- _Source material_
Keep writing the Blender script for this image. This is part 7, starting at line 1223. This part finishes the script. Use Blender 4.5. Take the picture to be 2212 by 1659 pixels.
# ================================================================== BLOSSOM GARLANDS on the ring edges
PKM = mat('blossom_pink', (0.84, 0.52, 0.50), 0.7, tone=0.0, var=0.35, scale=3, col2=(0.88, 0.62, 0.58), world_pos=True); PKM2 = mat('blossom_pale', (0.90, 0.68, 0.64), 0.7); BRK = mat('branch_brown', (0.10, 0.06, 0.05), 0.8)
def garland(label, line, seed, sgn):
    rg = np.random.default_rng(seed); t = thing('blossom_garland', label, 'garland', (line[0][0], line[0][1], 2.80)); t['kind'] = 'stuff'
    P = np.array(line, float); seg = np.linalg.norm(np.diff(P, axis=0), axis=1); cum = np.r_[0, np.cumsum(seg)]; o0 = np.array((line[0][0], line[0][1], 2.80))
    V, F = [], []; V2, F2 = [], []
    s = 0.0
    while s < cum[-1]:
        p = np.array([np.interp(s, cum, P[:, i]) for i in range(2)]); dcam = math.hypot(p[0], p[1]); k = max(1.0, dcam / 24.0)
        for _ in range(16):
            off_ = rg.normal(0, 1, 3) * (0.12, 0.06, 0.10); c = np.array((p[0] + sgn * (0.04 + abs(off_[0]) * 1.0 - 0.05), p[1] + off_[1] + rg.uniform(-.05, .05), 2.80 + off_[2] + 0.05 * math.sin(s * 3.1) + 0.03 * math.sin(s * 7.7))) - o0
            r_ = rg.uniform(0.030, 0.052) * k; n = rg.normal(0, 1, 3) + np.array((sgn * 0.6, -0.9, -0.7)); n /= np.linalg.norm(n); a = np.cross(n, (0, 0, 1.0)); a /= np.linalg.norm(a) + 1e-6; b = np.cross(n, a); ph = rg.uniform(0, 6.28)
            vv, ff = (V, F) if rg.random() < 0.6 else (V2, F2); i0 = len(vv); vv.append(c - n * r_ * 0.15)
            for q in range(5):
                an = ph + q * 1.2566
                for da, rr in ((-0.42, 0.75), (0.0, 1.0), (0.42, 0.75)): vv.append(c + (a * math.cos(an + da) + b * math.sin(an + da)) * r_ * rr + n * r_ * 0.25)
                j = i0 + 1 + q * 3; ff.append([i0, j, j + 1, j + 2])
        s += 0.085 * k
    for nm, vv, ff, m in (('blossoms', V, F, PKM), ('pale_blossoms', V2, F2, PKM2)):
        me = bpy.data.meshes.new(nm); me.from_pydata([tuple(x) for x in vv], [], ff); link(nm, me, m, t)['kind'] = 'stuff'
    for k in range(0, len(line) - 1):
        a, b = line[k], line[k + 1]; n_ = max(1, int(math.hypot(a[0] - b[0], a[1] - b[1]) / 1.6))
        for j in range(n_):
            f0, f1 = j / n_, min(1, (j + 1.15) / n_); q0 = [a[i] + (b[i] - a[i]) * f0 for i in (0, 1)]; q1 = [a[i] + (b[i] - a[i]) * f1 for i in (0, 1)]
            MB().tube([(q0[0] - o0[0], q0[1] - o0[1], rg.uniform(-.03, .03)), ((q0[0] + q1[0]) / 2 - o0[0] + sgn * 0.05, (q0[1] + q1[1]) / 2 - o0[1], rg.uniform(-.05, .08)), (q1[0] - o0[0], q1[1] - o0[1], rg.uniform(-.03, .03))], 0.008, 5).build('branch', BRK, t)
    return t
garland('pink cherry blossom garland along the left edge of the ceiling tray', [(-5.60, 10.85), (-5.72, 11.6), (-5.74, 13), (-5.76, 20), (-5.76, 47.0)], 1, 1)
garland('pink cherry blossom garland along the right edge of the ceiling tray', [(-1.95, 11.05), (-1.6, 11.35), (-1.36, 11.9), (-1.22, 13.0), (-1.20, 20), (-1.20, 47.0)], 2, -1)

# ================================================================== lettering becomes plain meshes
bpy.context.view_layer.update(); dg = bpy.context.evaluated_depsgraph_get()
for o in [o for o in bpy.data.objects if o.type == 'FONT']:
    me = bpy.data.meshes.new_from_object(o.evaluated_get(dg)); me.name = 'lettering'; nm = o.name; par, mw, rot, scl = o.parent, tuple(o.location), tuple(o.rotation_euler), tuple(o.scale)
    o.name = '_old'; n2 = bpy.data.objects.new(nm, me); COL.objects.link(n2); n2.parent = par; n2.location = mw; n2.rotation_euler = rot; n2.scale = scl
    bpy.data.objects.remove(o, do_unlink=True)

- _What you will do_
Would you give the material above again, complete and exact?

- _The completed task_
Keep writing the Blender script for this image. This is part 7, starting at line 1223. This part finishes the script. Use Blender 4.5. Take the picture to be 2212 by 1659 pixels.
# ================================================================== BLOSSOM GARLANDS on the ring edges
PKM = mat('blossom_pink', (0.84, 0.52, 0.50), 0.7, tone=0.0, var=0.35, scale=3, col2=(0.88, 0.62, 0.58), world_pos=True); PKM2 = mat('blossom_pale', (0.90, 0.68, 0.64), 0.7); BRK = mat('branch_brown', (0.10, 0.06, 0.05), 0.8)
def garland(label, line, seed, sgn):
    rg = np.random.default_rng(seed); t = thing('blossom_garland', label, 'garland', (line[0][0], line[0][1], 2.80)); t['kind'] = 'stuff'
    P = np.array(line, float); seg = np.linalg.norm(np.diff(P, axis=0), axis=1); cum = np.r_[0, np.cumsum(seg)]; o0 = np.array((line[0][0], line[0][1], 2.80))
    V, F = [], []; V2, F2 = [], []
    s = 0.0
    while s < cum[-1]:
        p = np.array([np.interp(s, cum, P[:, i]) for i in range(2)]); dcam = math.hypot(p[0], p[1]); k = max(1.0, dcam / 24.0)
        for _ in range(16):
            off_ = rg.normal(0, 1, 3) * (0.12, 0.06, 0.10); c = np.array((p[0] + sgn * (0.04 + abs(off_[0]) * 1.0 - 0.05), p[1] + off_[1] + rg.uniform(-.05, .05), 2.80 + off_[2] + 0.05 * math.sin(s * 3.1) + 0.03 * math.sin(s * 7.7))) - o0
            r_ = rg.uniform(0.030, 0.052) * k; n = rg.normal(0, 1, 3) + np.array((sgn * 0.6, -0.9, -0.7)); n /= np.linalg.norm(n); a = np.cross(n, (0, 0, 1.0)); a /= np.linalg.norm(a) + 1e-6; b = np.cross(n, a); ph = rg.uniform(0, 6.28)
            vv, ff = (V, F) if rg.random() < 0.6 else (V2, F2); i0 = len(vv); vv.append(c - n * r_ * 0.15)
            for q in range(5):
                an = ph + q * 1.2566
                for da, rr in ((-0.42, 0.75), (0.0, 1.0), (0.42, 0.75)): vv.append(c + (a * math.cos(an + da) + b * math.sin(an + da)) * r_ * rr + n * r_ * 0.25)
                j = i0 + 1 + q * 3; ff.append([i0, j, j + 1, j + 2])
        s += 0.085 * k
    for nm, vv, ff, m in (('blossoms', V, F, PKM), ('pale_blossoms', V2, F2, PKM2)):
        me = bpy.data.meshes.new(nm); me.from_pydata([tuple(x) for x in vv], [], ff); link(nm, me, m, t)['kind'] = 'stuff'
    for k in range(0, len(line) - 1):
        a, b = line[k], line[k + 1]; n_ = max(1, int(math.hypot(a[0] - b[0], a[1] - b[1]) / 1.6))
        for j in range(n_):
            f0, f1 = j / n_, min(1, (j + 1.15) / n_); q0 = [a[i] + (b[i] - a[i]) * f0 for i in (0, 1)]; q1 = [a[i] + (b[i] - a[i]) * f1 for i in (0, 1)]
            MB().tube([(q0[0] - o0[0], q0[1] - o0[1], rg.uniform(-.03, .03)), ((q0[0] + q1[0]) / 2 - o0[0] + sgn * 0.05, (q0[1] + q1[1]) / 2 - o0[1], rg.uniform(-.05, .08)), (q1[0] - o0[0], q1[1] - o0[1], rg.uniform(-.03, .03))], 0.008, 5).build('branch', BRK, t)
    return t
garland('pink cherry blossom garland along the left edge of the ceiling tray', [(-5.60, 10.85), (-5.72, 11.6), (-5.74, 13), (-5.76, 20), (-5.76, 47.0)], 1, 1)
garland('pink cherry blossom garland along the right edge of the ceiling tray', [(-1.95, 11.05), (-1.6, 11.35), (-1.36, 11.9), (-1.22, 13.0), (-1.20, 20), (-1.20, 47.0)], 2, -1)

# ================================================================== lettering becomes plain meshes
bpy.context.view_layer.update(); dg = bpy.context.evaluated_depsgraph_get()
for o in [o for o in bpy.data.objects if o.type == 'FONT']:
    me = bpy.data.meshes.new_from_object(o.evaluated_get(dg)); me.name = 'lettering'; nm = o.name; par, mw, rot, scl = o.parent, tuple(o.location), tuple(o.rotation_euler), tuple(o.scale)
    o.name = '_old'; n2 = bpy.data.objects.new(nm, me); COL.objects.link(n2); n2.parent = par; n2.location = mw; n2.rotation_euler = rot; n2.scale = scl
    bpy.data.objects.remove(o, do_unlink=True)